I'm not even at that level yet.
I found out I still cry like a baby when problems strike.
I can't keep calm.
I can't think properly although I don't really speak out immediate when problems come to me.
I can't hold a thing properly.
I'm still sensitive af.
I'm still annoying af.
I'm still noisy af.
I really hate 2015.
Really.
And yet I learn a lot in 2015.
I thought I can handle this.
I thought I am strong after years from this kind of things.
I thought I am right.
It's all my thoughts.
Well, I shouldn't be like that I guess.
Not being depress bla bla bla.
Just disappointed to myself, I thought I can but actually I can't.
I did expect I will end up like this, why the heck I still feel so bad when it really happens.

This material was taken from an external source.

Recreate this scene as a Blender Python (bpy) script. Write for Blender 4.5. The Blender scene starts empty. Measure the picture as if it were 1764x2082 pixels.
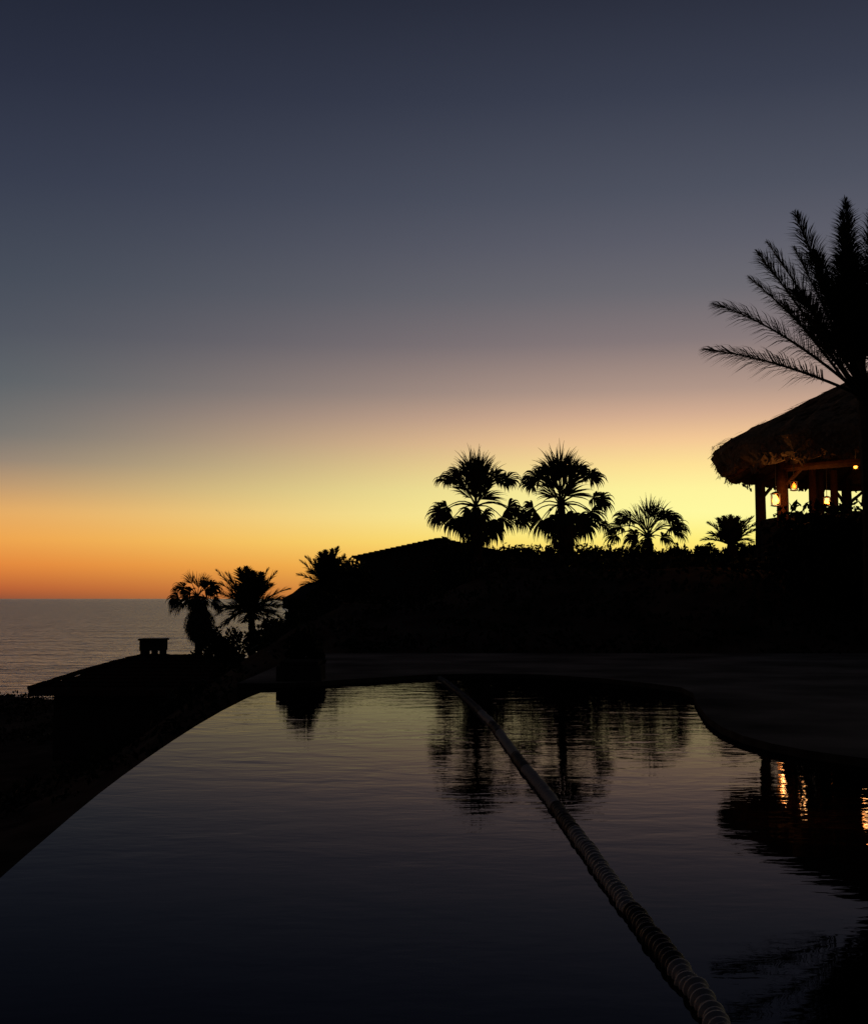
import bpy, math, random
from mathutils import Vector, Matrix
random.seed(11)
R = math.radians
S = bpy.context.scene
col = S.collection
F = 2452.0; PITCH = R(4.1); CAMZ = 1.5

# ------------------------------------------------------------------ planning helpers
def ray(px, py):
    u = (px-882)/F; v = (1041-py)/F
    return Vector((u, math.cos(PITCH)-v*math.sin(PITCH), math.sin(PITCH)+v*math.cos(PITCH)))
def at(px, py, D):
    d = ray(px, py); return Vector((0, 0, CAMZ)) + d*(D/d.y)
def gr(px, py, z=0.0):
    d = ray(px, py); return Vector((0, 0, CAMZ)) + d*((z-CAMZ)/d.z)
def lin(c):
    o = []
    for x in c[:3]:
        x /= 255.0
        o.append(x/12.92 if x <= .04045 else ((x+.055)/1.055)**2.4)
    return (*o, 1)
def sstep(a, b, x):
    t = max(0, min(1, (x-a)/(b-a))); return t*t*(3-2*t)

# ------------------------------------------------------------------ materials
def mat(name, c, rough=.8, var=.35, scale=4, spec=.3, bump=0.0):
    m = bpy.data.materials.new(name); m.use_nodes = True
    n = m.node_tree.nodes; l = m.node_tree.links; b = n['Principled BSDF']
    tc = n.new('ShaderNodeTexCoord'); nz = n.new('ShaderNodeTexNoise')
    nz.inputs['Scale'].default_value = scale; nz.inputs['Detail'].default_value = 5
    l.new(tc.outputs['Object'], nz.inputs['Vector'])
    cr = n.new('ShaderNodeValToRGB')
    cr.color_ramp.elements[0].position = .3; cr.color_ramp.elements[1].position = .7
    cr.color_ramp.elements[0].color = (*[x*(1-var) for x in c], 1)
    cr.color_ramp.elements[1].color = (*[min(1, x*(1+var)) for x in c], 1)
    l.new(nz.outputs['Fac'], cr.inputs['Fac']); l.new(cr.outputs['Color'], b.inputs['Base Color'])
    b.inputs['Roughness'].default_value = rough; b.inputs['Specular IOR Level'].default_value = spec
    if bump:
        bp = n.new('ShaderNodeBump'); bp.inputs['Strength'].default_value = .6; bp.inputs['Distance'].default_value = bump
        l.new(nz.outputs['Fac'], bp.inputs['Height']); l.new(bp.outputs['Normal'], b.inputs['Normal'])
    return m
def emit(name, c, s):
    m = bpy.data.materials.new(name); m.use_nodes = True
    b = m.node_tree.nodes['Principled BSDF']
    b.inputs['Base Color'].default_value = (*c, 1)
    b.inputs['Emission Color'].default_value = (*c, 1); b.inputs['Emission Strength'].default_value = s
    return m
M = dict(
    leaf=mat('palm_leaf', (.035, .045, .024), .75, .4, 3, .15),
    bush=mat('shrub_leaf', (.03, .036, .018), .85, .4, 2, .1),
    dead=mat('dry_frond', (.06, .045, .03), .9, .3, 6, .1),
    trunk=mat('palm_bark', (.06, .045, .032), .9, .4, 8, .1, .03),
    soil=mat('dry_soil', (.10, .075, .055), .95, .5, .8, .0, .08),
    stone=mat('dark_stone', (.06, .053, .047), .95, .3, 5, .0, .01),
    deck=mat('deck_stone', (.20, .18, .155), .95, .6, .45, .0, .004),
    wall=mat('pool_wall_stone', (.20, .15, .10), .9, .6, 3, .05, .03),
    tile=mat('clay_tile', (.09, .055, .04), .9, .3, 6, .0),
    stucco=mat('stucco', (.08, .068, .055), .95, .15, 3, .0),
    thatch=mat('thatch', (.30, .21, .13), .95, .4, 9, .0, .05),
    wood=mat('post_wood', (.10, .045, .021), .8, .35, 7, .1),
    iron=mat('lantern_iron', (.03, .025, .02), .5, .2, 9, .4),
    pale=mat('pale_float', (.34, .345, .36), .6, .3, 9, .25),
    darkf=mat('dark_float', (.045, .045, .05), .6, .2, 9, .25),
    rope=mat('rope', (.08, .08, .085), .9, .2, 30, .1),
    hill=mat('far_hill', (.05, .045, .05), .95, .3, .01, .0),
    glow=emit('lamp_glow', (1.0, .235, .018), 18), ember=emit('lamp_ember', (1.0, .22, .02), 1.8),
)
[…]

They say don't put too much expectation, at the end you get nothing but disappointment.
But now I get what I expected but I still feel bad, K. Explain.
Maybe karma hits me.
It hits me at this moment,
Or maybe my wrong.
I shouldn't do that, I shouldn't be like that.
Please, can you just grow up?!
Still got exam man straight 2 weeks.
Something please distract me from that thing and I can back to study please.
Find an argument with me.
Fight with me.
Slap me.
Scold me.
Just do it.
As long as get my attention and distract me.
I don't know what happen to me.
I really don't know.
Ya, maybe too stress.
How how how if I'm too stress, the problem must be my exam but then no.
Oh mai gad I really..
Few more weeks past 2015.
Nice, 2016.
Odd years too noob for me.
Is a curse, I said before.
Someone cursed me, I don't know why but then yes.
As I expected, 2015 bad days are knocking my door and look for me.
I just...
I just thought I can handle it.
Maybe I can partially handle it?
At least I didn't lost control like previous terrible year.
Dang it. Nightmares.
I feel like click the delete button in everyone's mind
Then I can delete everything.
So..shame.
Really.
OH GHOSH.
"Have faith they said. Believe in miracle. Everything will turn good. You will see the sun after all."